*Excerpted data:*
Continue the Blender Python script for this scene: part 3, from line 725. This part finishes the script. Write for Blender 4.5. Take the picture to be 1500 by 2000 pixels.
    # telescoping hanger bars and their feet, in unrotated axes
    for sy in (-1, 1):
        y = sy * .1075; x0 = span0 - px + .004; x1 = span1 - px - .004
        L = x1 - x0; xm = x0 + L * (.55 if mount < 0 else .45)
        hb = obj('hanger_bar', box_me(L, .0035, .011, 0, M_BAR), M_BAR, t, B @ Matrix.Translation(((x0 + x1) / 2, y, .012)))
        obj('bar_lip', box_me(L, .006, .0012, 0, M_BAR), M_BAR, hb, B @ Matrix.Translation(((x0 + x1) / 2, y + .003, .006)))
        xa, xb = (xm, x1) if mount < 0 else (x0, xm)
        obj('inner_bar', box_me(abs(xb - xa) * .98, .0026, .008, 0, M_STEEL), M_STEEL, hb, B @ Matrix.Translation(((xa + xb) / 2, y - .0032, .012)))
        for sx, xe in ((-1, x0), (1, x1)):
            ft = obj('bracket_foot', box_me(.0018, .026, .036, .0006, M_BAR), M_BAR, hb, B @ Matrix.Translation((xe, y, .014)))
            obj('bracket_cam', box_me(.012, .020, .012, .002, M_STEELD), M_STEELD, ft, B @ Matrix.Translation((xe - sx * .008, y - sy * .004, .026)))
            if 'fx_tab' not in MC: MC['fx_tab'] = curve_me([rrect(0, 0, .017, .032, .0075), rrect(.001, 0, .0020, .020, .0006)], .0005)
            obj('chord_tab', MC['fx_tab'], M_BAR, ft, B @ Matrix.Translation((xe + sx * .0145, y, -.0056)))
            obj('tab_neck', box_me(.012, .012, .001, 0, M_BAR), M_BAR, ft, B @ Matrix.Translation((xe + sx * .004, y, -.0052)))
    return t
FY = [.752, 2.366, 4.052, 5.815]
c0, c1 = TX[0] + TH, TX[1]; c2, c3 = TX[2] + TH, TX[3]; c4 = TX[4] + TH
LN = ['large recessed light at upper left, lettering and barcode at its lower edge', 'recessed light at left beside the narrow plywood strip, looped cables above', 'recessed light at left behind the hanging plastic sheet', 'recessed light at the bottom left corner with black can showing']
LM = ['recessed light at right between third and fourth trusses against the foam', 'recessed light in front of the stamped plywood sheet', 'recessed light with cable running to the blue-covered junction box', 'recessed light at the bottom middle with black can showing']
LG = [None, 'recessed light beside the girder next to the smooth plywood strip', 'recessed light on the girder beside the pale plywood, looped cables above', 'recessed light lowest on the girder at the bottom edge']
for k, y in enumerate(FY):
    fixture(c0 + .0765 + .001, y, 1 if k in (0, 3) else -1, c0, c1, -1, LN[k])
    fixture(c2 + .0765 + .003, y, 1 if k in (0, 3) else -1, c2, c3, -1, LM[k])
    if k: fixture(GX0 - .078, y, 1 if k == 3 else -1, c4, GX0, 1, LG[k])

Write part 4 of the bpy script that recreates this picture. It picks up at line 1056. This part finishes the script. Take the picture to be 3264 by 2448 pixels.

*What is required:* Looking at the material above, count the lines containing the string "part" and reply with the count alone.

*Solved problem:* 2